Protesters target McDonald’s before annual meeting

Fast Food Protests

NEW YORK (AP) — Hundreds of protesters calling for higher pay for fast-food workers are expected outside McDonald’s headquarters Wednesday.

The demonstration comes ahead of the fast-food chain’s annual shareholders meeting Thursday, where it is also expected to be confronted on issues including its executive pay packages and marketing to children.

Early Wednesday, protest organizers changed the location of their demonstration after learning that McDonald’s cleared out the building where they had planned their actions.

McDonald’s says it closed the building to assist police in handling the protest and related traffic.

While other chains such as Burger King and Taco Bell share in many of the same practices, McDonald’s Corp. is often the target of critics on a range of issues because of its high profile and size.

The fast-food protests in particular have put the world’s biggest hamburger chain in an unwelcome spotlight since they began in New York City more than a year ago. The push is intended to bring attention to the working conditions of fast-food workers and is being backed by the Service Employees International Union, which has more than 2 million members.

While turnout for the protests has varied, they’ve nevertheless struck a chord at a time when the gap between the rich and poor has widened and many middle-income manufacturing jobs have vanished. Executive pay packages are coming under greater scrutiny as well, with shareholders recently voting against Chipotle Mexican Grill’s compensation of $25.1 million and $24.4 million for its co-CEOs. That “say-on-pay” vote was advisory and non-binding, but could make the chain rethink its practices.

Last year, McDonald’s Corp., which is far bigger than Chipotle, gave CEO Don Thompson a pay package worth $9.5 million.

President Obama has also been trying to raise the federal minimum wage of $7.25 an hour, which was last increased in 2009. The rate translates to about $15,000 a year, assuming a person works 40 hours a week. But most fast-food workers are given far fewer hours, in part because restaurant owners want to avoid paying overtime and limit the number of employees who receive benefits, if they are offered.

Shareholder meetings offer the public a rare chance to confront top executives at major publicly traded companies. While ordinary investors typically don’t attend, the meetings are frequented by public pension funds, activist groups and religious organizations seeking to change corporate practices.

Companies vary in how they run their annual meetings. This year, McDonald’s decided to not allow members of the media to attend in person. As in the past, however, the meeting is being webcast.

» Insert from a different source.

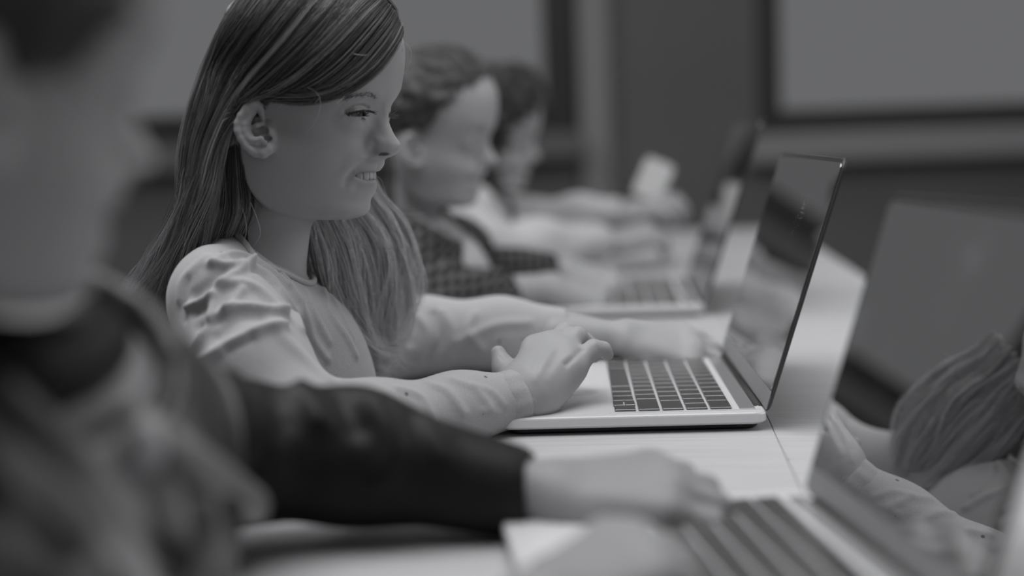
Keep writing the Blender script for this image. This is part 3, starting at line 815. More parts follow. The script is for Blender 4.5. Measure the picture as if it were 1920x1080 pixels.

PepsiCo Inc., based in Purchase, New York, has a designated space for media outside its annual meeting and cuts off its webcast before the question-and-answer period, during which executives are often faced with difficult questions.

During that portion of the McDonald’s meeting last year, a 9-year-old girl made headlines after she stood and asked CEO Thompson to stop “tricking” kids into eating the company’s food.

The girl was in attendance with her mother, who was with the group Corporate Accountability.